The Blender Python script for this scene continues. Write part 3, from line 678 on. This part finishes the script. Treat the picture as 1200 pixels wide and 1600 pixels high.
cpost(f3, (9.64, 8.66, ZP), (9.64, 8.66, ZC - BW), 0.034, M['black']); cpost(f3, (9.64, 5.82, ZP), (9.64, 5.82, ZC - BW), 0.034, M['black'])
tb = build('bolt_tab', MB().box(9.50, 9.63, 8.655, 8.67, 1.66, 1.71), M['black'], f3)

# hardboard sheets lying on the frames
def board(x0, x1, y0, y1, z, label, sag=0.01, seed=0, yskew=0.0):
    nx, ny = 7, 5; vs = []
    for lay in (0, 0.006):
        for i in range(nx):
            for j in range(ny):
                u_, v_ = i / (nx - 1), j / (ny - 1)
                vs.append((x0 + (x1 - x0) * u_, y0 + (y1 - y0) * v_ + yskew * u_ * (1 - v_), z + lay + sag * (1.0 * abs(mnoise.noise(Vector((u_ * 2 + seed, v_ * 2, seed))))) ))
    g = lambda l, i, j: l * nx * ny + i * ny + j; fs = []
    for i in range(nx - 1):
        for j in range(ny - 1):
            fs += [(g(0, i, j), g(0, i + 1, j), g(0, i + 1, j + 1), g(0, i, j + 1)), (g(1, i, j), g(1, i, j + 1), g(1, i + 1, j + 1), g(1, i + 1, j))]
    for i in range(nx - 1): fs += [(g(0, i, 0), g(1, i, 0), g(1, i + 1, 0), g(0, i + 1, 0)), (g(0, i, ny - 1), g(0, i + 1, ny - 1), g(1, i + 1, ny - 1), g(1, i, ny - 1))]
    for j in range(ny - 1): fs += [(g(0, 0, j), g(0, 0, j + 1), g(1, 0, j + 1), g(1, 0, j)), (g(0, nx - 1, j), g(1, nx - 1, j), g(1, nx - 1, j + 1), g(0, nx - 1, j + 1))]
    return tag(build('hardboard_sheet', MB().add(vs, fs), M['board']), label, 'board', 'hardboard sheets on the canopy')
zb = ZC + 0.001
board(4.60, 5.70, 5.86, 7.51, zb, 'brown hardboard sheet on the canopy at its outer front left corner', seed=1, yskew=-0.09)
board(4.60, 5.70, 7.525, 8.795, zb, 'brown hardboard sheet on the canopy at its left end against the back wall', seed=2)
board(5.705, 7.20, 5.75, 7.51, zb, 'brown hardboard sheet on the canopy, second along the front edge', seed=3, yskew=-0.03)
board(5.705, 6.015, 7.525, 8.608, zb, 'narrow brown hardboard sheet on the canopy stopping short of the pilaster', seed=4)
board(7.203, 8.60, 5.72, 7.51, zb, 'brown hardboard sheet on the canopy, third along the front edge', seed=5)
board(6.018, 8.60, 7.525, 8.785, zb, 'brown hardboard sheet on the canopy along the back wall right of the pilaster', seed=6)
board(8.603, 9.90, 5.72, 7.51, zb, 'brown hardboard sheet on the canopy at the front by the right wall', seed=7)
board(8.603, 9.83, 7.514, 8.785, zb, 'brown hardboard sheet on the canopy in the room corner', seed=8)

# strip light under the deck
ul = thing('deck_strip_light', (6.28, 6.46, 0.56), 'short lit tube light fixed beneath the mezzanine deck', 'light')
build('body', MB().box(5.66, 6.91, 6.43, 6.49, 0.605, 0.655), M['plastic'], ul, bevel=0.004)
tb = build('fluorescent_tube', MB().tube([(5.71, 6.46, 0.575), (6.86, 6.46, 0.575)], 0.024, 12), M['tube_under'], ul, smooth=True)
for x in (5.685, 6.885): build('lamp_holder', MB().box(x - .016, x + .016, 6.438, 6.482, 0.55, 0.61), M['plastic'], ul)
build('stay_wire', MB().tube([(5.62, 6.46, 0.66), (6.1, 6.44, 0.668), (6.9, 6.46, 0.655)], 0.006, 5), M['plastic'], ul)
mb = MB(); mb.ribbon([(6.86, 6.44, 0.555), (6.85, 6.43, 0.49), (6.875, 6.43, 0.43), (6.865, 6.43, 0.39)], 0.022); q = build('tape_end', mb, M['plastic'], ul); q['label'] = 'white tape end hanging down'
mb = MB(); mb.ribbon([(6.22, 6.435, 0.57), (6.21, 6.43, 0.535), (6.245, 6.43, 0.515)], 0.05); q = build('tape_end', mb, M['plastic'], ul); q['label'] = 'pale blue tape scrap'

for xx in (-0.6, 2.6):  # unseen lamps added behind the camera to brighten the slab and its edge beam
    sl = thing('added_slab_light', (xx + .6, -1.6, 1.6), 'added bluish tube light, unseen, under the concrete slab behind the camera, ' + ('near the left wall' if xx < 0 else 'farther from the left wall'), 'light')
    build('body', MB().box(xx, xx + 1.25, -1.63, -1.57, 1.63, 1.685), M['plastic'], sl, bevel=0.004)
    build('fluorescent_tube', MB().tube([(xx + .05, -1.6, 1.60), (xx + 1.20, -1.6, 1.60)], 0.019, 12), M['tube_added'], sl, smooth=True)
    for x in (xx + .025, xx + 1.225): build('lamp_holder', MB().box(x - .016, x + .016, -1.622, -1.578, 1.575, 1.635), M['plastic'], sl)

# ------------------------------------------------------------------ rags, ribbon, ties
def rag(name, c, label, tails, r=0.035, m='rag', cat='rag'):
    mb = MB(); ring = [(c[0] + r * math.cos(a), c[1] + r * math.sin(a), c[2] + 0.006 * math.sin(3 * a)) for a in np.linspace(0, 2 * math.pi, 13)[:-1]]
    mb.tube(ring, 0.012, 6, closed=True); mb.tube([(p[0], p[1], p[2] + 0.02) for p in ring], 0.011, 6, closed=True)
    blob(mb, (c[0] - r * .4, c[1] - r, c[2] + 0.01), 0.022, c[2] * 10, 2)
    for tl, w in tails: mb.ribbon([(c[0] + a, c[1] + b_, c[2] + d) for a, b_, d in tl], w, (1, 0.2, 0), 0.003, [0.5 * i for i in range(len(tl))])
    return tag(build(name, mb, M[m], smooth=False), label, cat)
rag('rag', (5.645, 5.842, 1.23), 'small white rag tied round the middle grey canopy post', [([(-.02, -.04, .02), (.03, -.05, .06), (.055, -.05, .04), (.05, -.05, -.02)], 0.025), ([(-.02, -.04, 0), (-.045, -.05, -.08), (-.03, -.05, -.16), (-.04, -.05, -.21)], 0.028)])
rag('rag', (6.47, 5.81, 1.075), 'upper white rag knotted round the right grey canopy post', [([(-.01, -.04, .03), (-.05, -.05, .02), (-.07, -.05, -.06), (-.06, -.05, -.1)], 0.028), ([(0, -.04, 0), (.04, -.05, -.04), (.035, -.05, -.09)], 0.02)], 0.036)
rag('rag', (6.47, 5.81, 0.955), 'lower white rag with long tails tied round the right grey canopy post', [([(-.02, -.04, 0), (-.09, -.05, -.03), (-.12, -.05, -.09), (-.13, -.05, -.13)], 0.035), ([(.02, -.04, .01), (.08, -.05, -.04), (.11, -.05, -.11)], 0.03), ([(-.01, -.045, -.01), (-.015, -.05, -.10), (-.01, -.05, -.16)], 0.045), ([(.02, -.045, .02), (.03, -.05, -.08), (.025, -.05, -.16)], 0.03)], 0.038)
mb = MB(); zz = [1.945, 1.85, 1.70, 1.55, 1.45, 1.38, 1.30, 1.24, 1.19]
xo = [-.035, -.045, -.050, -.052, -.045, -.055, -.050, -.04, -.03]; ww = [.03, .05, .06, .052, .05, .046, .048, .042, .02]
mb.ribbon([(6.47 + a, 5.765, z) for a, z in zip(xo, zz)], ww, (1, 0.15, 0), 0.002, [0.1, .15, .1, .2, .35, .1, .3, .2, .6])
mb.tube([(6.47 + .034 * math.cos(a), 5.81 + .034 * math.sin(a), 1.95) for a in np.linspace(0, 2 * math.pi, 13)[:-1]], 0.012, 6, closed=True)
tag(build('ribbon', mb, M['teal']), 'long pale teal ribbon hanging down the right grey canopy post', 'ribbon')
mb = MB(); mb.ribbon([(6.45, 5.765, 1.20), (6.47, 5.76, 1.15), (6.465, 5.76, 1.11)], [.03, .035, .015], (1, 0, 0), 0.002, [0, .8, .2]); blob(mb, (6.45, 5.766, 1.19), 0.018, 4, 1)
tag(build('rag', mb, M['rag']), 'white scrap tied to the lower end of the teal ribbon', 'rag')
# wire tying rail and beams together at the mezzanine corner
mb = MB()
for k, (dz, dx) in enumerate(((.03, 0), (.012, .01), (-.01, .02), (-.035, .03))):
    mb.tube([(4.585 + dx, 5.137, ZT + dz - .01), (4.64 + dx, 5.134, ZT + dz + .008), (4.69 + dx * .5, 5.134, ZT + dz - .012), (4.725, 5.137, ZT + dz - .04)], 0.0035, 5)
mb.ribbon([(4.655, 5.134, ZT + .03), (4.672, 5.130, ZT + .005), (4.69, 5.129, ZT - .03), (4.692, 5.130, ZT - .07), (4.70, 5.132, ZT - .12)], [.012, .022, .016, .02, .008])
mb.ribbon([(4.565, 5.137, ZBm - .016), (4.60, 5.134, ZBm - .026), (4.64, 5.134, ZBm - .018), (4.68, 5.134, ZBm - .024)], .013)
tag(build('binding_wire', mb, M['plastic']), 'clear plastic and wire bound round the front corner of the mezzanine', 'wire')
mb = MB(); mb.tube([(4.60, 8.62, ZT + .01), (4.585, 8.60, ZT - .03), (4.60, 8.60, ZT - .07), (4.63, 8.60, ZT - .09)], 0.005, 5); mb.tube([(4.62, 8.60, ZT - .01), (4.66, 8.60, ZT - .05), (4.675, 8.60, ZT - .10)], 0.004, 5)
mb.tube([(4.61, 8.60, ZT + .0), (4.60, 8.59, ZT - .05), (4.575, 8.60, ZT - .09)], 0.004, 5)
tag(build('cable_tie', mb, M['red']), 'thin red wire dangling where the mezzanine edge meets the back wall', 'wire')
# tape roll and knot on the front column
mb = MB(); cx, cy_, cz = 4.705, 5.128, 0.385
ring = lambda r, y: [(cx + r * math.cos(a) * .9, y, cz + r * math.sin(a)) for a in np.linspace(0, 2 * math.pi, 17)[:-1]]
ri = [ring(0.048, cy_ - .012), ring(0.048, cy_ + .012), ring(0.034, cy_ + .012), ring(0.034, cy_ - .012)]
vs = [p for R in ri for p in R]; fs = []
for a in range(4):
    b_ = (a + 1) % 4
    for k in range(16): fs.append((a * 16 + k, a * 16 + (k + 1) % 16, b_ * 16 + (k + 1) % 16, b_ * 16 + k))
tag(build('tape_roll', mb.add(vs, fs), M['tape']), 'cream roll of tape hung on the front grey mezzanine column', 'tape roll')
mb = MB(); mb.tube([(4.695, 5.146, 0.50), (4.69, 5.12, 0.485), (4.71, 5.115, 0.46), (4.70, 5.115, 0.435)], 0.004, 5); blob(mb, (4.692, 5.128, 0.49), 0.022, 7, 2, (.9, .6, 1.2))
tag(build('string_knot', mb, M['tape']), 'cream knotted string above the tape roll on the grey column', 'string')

- - - - - - -

→ WRITTEN EXERCISE
Return the opening line of the data and every line after it through the line containing "1.71), M['black'], f3)", please, exactly as written and with nothing added.

→ EXERCISE SOLUTION
The Blender Python script for this scene continues. Write part 3, from line 678 on. This part finishes the script. Treat the picture as 1200 pixels wide and 1600 pixels high.
cpost(f3, (9.64, 8.66, ZP), (9.64, 8.66, ZC - BW), 0.034, M['black']); cpost(f3, (9.64, 5.82, ZP), (9.64, 5.82, ZC - BW), 0.034, M['black'])
tb = build('bolt_tab', MB().box(9.50, 9.63, 8.655, 8.67, 1.66, 1.71), M['black'], f3)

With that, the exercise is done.